**What you need to do:** Only the lines from the start of the data through the one containing "bush('bush', 'small green" belong in your answer; return them exactly.

# # # #

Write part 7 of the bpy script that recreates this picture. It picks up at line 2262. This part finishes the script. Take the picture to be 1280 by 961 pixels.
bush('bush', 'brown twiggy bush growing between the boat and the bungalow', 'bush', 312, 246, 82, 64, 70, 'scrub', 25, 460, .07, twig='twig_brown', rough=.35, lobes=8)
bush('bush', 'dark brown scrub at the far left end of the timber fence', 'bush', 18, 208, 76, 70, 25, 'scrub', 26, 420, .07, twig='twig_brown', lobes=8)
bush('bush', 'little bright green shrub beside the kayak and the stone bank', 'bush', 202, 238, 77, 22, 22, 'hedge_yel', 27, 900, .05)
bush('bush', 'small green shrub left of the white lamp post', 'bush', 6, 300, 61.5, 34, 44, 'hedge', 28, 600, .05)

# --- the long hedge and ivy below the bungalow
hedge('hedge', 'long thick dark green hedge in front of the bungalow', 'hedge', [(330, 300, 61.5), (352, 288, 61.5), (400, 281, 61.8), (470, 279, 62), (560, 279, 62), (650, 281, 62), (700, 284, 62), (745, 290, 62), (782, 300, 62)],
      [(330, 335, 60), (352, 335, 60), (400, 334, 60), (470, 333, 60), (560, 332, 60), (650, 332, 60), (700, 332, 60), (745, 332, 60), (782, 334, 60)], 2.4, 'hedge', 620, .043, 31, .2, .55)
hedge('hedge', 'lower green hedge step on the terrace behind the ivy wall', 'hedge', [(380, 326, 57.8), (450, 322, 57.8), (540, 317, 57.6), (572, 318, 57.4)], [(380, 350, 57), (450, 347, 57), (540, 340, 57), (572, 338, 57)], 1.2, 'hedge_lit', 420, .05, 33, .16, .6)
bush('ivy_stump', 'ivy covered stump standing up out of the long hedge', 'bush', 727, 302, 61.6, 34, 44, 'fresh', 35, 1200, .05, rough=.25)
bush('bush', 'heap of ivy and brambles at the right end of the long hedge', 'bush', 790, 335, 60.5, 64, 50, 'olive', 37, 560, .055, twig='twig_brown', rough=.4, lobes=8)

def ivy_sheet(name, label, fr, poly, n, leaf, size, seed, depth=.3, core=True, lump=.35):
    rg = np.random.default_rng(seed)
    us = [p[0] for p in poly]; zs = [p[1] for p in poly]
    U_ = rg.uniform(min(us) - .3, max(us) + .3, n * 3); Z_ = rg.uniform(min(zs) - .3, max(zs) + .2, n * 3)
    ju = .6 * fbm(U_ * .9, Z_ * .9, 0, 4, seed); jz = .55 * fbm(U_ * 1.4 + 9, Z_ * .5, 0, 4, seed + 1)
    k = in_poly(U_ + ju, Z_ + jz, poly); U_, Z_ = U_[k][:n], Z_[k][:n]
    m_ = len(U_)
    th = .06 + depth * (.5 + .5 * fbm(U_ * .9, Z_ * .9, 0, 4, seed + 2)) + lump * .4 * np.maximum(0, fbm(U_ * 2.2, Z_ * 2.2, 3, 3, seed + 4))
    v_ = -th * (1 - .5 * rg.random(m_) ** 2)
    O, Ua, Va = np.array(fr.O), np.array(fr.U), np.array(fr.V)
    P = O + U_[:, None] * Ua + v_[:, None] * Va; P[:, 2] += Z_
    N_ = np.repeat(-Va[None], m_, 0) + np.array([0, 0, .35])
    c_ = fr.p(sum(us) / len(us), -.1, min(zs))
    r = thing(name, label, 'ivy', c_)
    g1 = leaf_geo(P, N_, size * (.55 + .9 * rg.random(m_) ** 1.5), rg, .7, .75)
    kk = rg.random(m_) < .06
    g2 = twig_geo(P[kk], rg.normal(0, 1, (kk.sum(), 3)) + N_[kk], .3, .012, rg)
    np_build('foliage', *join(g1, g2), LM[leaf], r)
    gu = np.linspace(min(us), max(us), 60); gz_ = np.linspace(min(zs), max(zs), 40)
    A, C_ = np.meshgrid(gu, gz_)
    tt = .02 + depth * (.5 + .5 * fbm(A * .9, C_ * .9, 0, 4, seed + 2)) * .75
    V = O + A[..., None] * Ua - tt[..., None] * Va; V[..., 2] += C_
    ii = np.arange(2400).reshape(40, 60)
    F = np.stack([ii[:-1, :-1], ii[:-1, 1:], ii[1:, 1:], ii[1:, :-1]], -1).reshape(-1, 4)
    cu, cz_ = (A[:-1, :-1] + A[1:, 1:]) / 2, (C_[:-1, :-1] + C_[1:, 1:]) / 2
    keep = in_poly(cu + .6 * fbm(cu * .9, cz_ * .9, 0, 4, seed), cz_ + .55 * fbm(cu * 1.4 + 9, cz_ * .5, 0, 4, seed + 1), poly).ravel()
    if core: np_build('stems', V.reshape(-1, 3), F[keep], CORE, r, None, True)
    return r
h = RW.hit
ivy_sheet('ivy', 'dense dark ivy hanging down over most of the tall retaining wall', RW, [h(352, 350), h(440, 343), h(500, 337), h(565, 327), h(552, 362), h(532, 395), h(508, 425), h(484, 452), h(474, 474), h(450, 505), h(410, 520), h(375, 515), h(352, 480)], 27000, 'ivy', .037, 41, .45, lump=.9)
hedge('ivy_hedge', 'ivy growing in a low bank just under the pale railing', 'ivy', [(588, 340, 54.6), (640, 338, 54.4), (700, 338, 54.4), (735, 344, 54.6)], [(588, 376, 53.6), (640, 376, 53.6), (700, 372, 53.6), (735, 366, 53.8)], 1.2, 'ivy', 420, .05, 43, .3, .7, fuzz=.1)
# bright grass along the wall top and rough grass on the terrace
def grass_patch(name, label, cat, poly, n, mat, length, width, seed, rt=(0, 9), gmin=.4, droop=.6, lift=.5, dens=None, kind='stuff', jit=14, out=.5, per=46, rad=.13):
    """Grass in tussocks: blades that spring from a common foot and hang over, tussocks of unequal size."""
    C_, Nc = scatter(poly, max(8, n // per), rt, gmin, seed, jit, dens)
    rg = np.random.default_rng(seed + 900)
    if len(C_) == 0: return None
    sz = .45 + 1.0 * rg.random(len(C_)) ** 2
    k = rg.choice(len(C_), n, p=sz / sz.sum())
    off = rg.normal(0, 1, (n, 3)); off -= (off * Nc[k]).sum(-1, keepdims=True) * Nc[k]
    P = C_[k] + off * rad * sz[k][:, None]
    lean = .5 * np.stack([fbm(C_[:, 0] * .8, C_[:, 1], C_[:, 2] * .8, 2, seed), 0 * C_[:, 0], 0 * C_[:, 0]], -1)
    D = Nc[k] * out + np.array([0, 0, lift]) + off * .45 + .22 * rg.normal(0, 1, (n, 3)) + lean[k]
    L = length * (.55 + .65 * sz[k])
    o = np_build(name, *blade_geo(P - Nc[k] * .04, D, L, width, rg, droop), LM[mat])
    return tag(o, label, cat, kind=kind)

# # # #

**Written solution:**
Write part 7 of the bpy script that recreates this picture. It picks up at line 2262. This part finishes the script. Take the picture to be 1280 by 961 pixels.
bush('bush', 'brown twiggy bush growing between the boat and the bungalow', 'bush', 312, 246, 82, 64, 70, 'scrub', 25, 460, .07, twig='twig_brown', rough=.35, lobes=8)
bush('bush', 'dark brown scrub at the far left end of the timber fence', 'bush', 18, 208, 76, 70, 25, 'scrub', 26, 420, .07, twig='twig_brown', lobes=8)
bush('bush', 'little bright green shrub beside the kayak and the stone bank', 'bush', 202, 238, 77, 22, 22, 'hedge_yel', 27, 900, .05)
bush('bush', 'small green shrub left of the white lamp post', 'bush', 6, 300, 61.5, 34, 44, 'hedge', 28, 600, .05)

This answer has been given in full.